- TASK TO CARRY OUT:
Take the material and output all of it exactly.

▼▼▼

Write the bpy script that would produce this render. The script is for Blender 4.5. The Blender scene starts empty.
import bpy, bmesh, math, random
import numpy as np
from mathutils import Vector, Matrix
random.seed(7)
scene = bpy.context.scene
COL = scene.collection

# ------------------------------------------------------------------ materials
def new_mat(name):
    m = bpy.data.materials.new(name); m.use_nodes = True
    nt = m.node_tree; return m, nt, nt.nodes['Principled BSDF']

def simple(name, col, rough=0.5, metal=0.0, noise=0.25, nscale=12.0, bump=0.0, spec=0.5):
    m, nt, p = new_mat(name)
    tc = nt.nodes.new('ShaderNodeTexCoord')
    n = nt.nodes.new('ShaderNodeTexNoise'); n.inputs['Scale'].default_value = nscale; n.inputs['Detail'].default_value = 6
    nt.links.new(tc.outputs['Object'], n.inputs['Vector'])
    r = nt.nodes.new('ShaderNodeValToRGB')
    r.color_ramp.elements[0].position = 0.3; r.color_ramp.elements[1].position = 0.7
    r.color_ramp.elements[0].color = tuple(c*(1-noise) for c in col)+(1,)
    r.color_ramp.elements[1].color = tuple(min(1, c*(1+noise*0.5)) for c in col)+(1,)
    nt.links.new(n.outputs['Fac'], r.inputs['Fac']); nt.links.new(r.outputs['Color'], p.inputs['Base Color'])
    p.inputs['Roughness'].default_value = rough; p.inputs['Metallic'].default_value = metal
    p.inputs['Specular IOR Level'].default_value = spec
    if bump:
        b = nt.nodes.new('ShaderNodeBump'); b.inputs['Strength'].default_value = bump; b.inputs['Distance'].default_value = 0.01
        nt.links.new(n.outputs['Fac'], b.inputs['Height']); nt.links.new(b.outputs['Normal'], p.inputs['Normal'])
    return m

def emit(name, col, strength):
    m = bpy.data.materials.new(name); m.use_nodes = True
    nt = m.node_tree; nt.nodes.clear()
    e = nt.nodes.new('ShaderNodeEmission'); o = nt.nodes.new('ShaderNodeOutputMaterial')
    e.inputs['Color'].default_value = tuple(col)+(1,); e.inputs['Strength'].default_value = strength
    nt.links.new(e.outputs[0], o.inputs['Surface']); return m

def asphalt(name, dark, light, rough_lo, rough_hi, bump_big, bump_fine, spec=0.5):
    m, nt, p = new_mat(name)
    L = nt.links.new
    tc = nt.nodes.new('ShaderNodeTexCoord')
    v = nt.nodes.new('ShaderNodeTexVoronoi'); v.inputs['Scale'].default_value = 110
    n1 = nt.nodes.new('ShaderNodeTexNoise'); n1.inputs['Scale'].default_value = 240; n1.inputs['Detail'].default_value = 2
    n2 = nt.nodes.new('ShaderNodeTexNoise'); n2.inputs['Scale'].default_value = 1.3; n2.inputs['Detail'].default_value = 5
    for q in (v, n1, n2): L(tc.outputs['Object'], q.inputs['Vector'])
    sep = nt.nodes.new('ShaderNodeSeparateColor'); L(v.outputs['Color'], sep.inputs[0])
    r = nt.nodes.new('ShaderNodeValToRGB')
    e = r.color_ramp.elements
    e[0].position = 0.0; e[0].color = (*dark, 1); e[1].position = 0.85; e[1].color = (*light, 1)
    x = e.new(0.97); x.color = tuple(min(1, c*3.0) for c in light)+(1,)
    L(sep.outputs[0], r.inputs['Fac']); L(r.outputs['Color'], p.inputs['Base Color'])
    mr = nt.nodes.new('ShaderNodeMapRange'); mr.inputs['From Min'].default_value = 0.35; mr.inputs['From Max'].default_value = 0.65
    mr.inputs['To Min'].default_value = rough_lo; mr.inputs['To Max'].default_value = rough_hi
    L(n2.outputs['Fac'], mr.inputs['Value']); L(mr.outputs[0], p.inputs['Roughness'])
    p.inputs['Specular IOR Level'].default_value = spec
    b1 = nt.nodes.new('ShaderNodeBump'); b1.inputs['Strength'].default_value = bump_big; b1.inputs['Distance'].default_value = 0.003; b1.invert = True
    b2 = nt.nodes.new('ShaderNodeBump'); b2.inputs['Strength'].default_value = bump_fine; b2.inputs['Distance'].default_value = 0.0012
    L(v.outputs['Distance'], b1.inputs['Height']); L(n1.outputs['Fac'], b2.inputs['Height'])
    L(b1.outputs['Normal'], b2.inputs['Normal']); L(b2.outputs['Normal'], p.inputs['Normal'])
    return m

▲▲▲

- ANSWER FOR THIS EXERCISE:
Write the bpy script that would produce this render. The script is for Blender 4.5. The Blender scene starts empty.
import bpy, bmesh, math, random
import numpy as np
from mathutils import Vector, Matrix
random.seed(7)
scene = bpy.context.scene
COL = scene.collection

# ------------------------------------------------------------------ materials
def new_mat(name):
    m = bpy.data.materials.new(name); m.use_nodes = True
    nt = m.node_tree; return m, nt, nt.nodes['Principled BSDF']

def simple(name, col, rough=0.5, metal=0.0, noise=0.25, nscale=12.0, bump=0.0, spec=0.5):
    m, nt, p = new_mat(name)
    tc = nt.nodes.new('ShaderNodeTexCoord')
    n = nt.nodes.new('ShaderNodeTexNoise'); n.inputs['Scale'].default_value = nscale; n.inputs['Detail'].default_value = 6
    nt.links.new(tc.outputs['Object'], n.inputs['Vector'])
    r = nt.nodes.new('ShaderNodeValToRGB')
    r.color_ramp.elements[0].position = 0.3; r.color_ramp.elements[1].position = 0.7
    r.color_ramp.elements[0].color = tuple(c*(1-noise) for c in col)+(1,)
    r.color_ramp.elements[1].color = tuple(min(1, c*(1+noise*0.5)) for c in col)+(1,)
    nt.links.new(n.outputs['Fac'], r.inputs['Fac']); nt.links.new(r.outputs['Color'], p.inputs['Base Color'])
    p.inputs['Roughness'].default_value = rough; p.inputs['Metallic'].default_value = metal
    p.inputs['Specular IOR Level'].default_value = spec
    if bump:
        b = nt.nodes.new('ShaderNodeBump'); b.inputs['Strength'].default_value = bump; b.inputs['Distance'].default_value = 0.01
        nt.links.new(n.outputs['Fac'], b.inputs['Height']); nt.links.new(b.outputs['Normal'], p.inputs['Normal'])
    return m

def emit(name, col, strength):
    m = bpy.data.materials.new(name); m.use_nodes = True
    nt = m.node_tree; nt.nodes.clear()
    e = nt.nodes.new('ShaderNodeEmission'); o = nt.nodes.new('ShaderNodeOutputMaterial')
    e.inputs['Color'].default_value = tuple(col)+(1,); e.inputs['Strength'].default_value = strength
    nt.links.new(e.outputs[0], o.inputs['Surface']); return m

def asphalt(name, dark, light, rough_lo, rough_hi, bump_big, bump_fine, spec=0.5):
    m, nt, p = new_mat(name)
    L = nt.links.new
    tc = nt.nodes.new('ShaderNodeTexCoord')
    v = nt.nodes.new('ShaderNodeTexVoronoi'); v.inputs['Scale'].default_value = 110
    n1 = nt.nodes.new('ShaderNodeTexNoise'); n1.inputs['Scale'].default_value = 240; n1.inputs['Detail'].default_value = 2
    n2 = nt.nodes.new('ShaderNodeTexNoise'); n2.inputs['Scale'].default_value = 1.3; n2.inputs['Detail'].default_value = 5
    for q in (v, n1, n2): L(tc.outputs['Object'], q.inputs['Vector'])
    sep = nt.nodes.new('ShaderNodeSeparateColor'); L(v.outputs['Color'], sep.inputs[0])
    r = nt.nodes.new('ShaderNodeValToRGB')
    e = r.color_ramp.elements
    e[0].position = 0.0; e[0].color = (*dark, 1); e[1].position = 0.85; e[1].color = (*light, 1)
    x = e.new(0.97); x.color = tuple(min(1, c*3.0) for c in light)+(1,)
    L(sep.outputs[0], r.inputs['Fac']); L(r.outputs['Color'], p.inputs['Base Color'])
    mr = nt.nodes.new('ShaderNodeMapRange'); mr.inputs['From Min'].default_value = 0.35; mr.inputs['From Max'].default_value = 0.65
    mr.inputs['To Min'].default_value = rough_lo; mr.inputs['To Max'].default_value = rough_hi
    L(n2.outputs['Fac'], mr.inputs['Value']); L(mr.outputs[0], p.inputs['Roughness'])
    p.inputs['Specular IOR Level'].default_value = spec
    b1 = nt.nodes.new('ShaderNodeBump'); b1.inputs['Strength'].default_value = bump_big; b1.inputs['Distance'].default_value = 0.003; b1.invert = True
    b2 = nt.nodes.new('ShaderNodeBump'); b2.inputs['Strength'].default_value = bump_fine; b2.inputs['Distance'].default_value = 0.0012
    L(v.outputs['Distance'], b1.inputs['Height']); L(n1.outputs['Fac'], b2.inputs['Height'])
    L(b1.outputs['Normal'], b2.inputs['Normal']); L(b2.outputs['Normal'], p.inputs['Normal'])
    return m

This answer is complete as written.